Le fondateur du journal L'Humanité est mort avant de voir le moindre des rêves de paix et de progrès voir le jour, assassiné par le bras armé de ceux qui ne comprenaient pas pourquoi il s'entêtait à lutter contre l'esprit guerrier, mais aussi contre l'esprit colonial, alors que la France se voyait disputer depuis une décennie le Maroc par les Allemands. Sa position vis-à-vis de l'islam était clairvoyante. Disant, que les pays musulmans se rebelleraient un jour de l'asservissement, il était d'une avance incroyable sur son temps, de presque cinquante ans si on considère le déclenchement des luttes en Afrique du Nord.
«J'ai mis en exergue ce qui parle plus aujourd'hui, mais je n'ai rien inventé, sinon actualisé», dit à El Watan Jérôme Pellissier, auteur de la somme remarquable de recherches qui ont donné naissance au spectacle, créé il y a deux ans, mais joué pour la première fois à Avignon par des comédiens chevronnés.
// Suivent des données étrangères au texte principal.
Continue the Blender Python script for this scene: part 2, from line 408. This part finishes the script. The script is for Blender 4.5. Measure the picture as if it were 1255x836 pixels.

LES DISSENSIONS PEGUY-JAURES
Alexandre Palma Salas interprète le rôle de l'écrivain Charles Péguy, partenaire d'alors de Jaurès au sein du Parti socialiste. Va-t-en-guerre, nationaliste convaincu, Péguy deviendra le pire ennemi de l'internationaliste et pacifiste Jaurès, au fur et à mesure que la menace de conflit se précisait. Jaurès prédisait une saignée épouvantable.
Péguy affirmait la défense de la patrie offensée. Incarnant Péguy, le comédien avoue cependant une fascination pour Jaurès : «Quand on a travaillé le personnage, c'est vrai que Jaurès ‘‘est'' Jaurès, entré au Panthéon. Mais, avec Péguy, c'était tout de même deux génies qui s'affrontaient. On le voit dans la première partie, au début des années 1900, où l'un apporte à l'autre.
Ce que m'a toujours dit l'auteur, c'est que ce qui a fait cette haine de Péguy par rapport à Jaurès, c'est que Jaurès ne lui a jamais proposé quoi que ce soit comme collaboration.» Eric Wolfer incarne Jaurès, «j'ai mis quatre mois à faire l'apprentissage du texte», nous dit-il, non pas seulement par «mécanique de la mémoire», «c'est aussi entrer dans sa pensée. On est obligé en tant que comédien de lâcher prise et de plonger dans la personnalité hors du commun». Le comédien a beaucoup travaillé pour s'approprier ce personnage : «J'ai lu énormément sur Jaurès et notamment le très important livre de Pellissier, les biographies, les témoignages écrits sur lui. Je suis encore maintenant étonné de l'aspect visionnaire du personnage, de la façon dont sa parole résonne encore aujourd'hui.»

LA DéNONCIATION DE L'ASSERVISSEMENT DES MUSULMANS
Il cite notamment ce que disait le tribun pour dénoncer autant qu'il le pouvait la colonisation et l'asservissement des musulmans, estimant qu'un jour cela se retournerait contre l'Occident. Si Jaurès ne pouvait évidemment pas deviner la forme que prendrait un jour la remise en cause de cette hégémonie meurtrière de la France et des autres puissances colonisatrices, il faut lui rendre hommage, car il eut les mots justes pour s'en indigner. «Il analysait et disséquait les rouages des conséquence de la colonisation. C'est étonnant de voir cet homme au début du XXe siècle tirer la sonnette d'alarme», nous confie Eric Wolfer.
Avec le sentiment que la mort brutale de Jaurès, même s'il avait perdu la bataille de son vivant, restera pour l'histoire comme un gâchis, parmi d'autres dont l'humanité est friande. «Pourtant, ses mots sont encore là et les gens sont en demande de compréhension des phénomènes qui conduisent à la mort, comme lors du conflit de 1914. Il a pressenti qu'elle aurait lieu si on ne fait rien. Jaurès est d'actualité et on peut toujours s'y raccrocher. Sa parole est importante. Elle fait du bien, elle est pleine d'espoir et d'optimisme. Il croyait en la nature humaine, même s'il dénonce les choses les plus noires que l'humanité puisse produire».